Problem to work on: Copy verbatim the material from its first line to the line that holds "WIN = (0.20, 1.45, 0.08, 2.08)", including that line.

Data:
◆ ◆ ◆
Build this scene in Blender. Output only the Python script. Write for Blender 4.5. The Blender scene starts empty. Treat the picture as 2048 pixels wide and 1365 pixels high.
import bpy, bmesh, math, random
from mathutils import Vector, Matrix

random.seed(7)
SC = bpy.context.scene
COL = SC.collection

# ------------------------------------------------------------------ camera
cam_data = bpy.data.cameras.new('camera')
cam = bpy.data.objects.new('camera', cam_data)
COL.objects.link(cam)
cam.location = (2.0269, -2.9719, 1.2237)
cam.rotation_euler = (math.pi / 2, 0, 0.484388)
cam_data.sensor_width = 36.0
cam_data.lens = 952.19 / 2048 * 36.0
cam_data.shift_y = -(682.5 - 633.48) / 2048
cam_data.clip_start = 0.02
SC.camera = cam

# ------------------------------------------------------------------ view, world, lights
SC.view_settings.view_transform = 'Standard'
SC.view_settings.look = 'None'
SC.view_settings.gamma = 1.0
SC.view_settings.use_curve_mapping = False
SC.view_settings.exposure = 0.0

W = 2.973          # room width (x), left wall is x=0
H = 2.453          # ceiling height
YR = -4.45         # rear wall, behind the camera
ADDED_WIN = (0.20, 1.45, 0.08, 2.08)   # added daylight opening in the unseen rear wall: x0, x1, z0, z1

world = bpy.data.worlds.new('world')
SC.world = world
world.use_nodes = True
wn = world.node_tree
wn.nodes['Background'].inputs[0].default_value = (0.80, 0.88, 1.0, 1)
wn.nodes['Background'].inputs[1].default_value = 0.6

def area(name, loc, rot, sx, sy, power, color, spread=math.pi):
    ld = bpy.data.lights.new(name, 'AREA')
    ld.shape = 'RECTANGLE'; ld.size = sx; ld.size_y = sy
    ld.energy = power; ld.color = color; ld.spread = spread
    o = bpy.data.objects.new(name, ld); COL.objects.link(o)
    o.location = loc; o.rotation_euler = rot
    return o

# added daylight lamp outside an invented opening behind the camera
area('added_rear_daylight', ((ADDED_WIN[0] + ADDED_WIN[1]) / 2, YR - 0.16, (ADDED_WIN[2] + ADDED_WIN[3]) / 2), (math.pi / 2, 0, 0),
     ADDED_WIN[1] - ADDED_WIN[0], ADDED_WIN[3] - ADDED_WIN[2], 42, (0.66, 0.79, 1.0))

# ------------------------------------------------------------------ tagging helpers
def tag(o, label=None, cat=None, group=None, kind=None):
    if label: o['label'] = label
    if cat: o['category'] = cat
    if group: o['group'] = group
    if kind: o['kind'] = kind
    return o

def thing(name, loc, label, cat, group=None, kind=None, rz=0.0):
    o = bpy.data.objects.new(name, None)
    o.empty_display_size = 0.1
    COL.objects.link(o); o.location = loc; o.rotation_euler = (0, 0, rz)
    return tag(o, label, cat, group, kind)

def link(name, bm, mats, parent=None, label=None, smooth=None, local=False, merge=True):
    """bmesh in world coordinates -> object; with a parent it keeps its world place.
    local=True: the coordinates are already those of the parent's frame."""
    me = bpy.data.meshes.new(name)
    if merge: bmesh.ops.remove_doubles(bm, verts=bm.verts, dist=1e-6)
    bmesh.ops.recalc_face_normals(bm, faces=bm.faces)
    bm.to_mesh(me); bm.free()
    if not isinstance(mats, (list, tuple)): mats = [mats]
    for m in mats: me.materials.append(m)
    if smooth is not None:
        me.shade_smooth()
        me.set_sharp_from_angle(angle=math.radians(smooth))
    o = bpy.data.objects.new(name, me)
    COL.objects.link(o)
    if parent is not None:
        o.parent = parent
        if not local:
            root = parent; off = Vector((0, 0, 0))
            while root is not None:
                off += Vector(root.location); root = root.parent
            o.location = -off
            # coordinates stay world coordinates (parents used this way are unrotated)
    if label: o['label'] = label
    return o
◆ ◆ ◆
Answer to this exercise:
Build this scene in Blender. Output only the Python script. Write for Blender 4.5. The Blender scene starts empty. Treat the picture as 2048 pixels wide and 1365 pixels high.
import bpy, bmesh, math, random
from mathutils import Vector, Matrix

random.seed(7)
SC = bpy.context.scene
COL = SC.collection

# ------------------------------------------------------------------ camera
cam_data = bpy.data.cameras.new('camera')
cam = bpy.data.objects.new('camera', cam_data)
COL.objects.link(cam)
cam.location = (2.0269, -2.9719, 1.2237)
cam.rotation_euler = (math.pi / 2, 0, 0.484388)
cam_data.sensor_width = 36.0
cam_data.lens = 952.19 / 2048 * 36.0
cam_data.shift_y = -(682.5 - 633.48) / 2048
cam_data.clip_start = 0.02
SC.camera = cam

# ------------------------------------------------------------------ view, world, lights
SC.view_settings.view_transform = 'Standard'
SC.view_settings.look = 'None'
SC.view_settings.gamma = 1.0
SC.view_settings.use_curve_mapping = False
SC.view_settings.exposure = 0.0

W = 2.973          # room width (x), left wall is x=0
H = 2.453          # ceiling height
YR = -4.45         # rear wall, behind the camera
ADDED_WIN = (0.20, 1.45, 0.08, 2.08)   # added daylight opening in the unseen rear wall: x0, x1, z0, z1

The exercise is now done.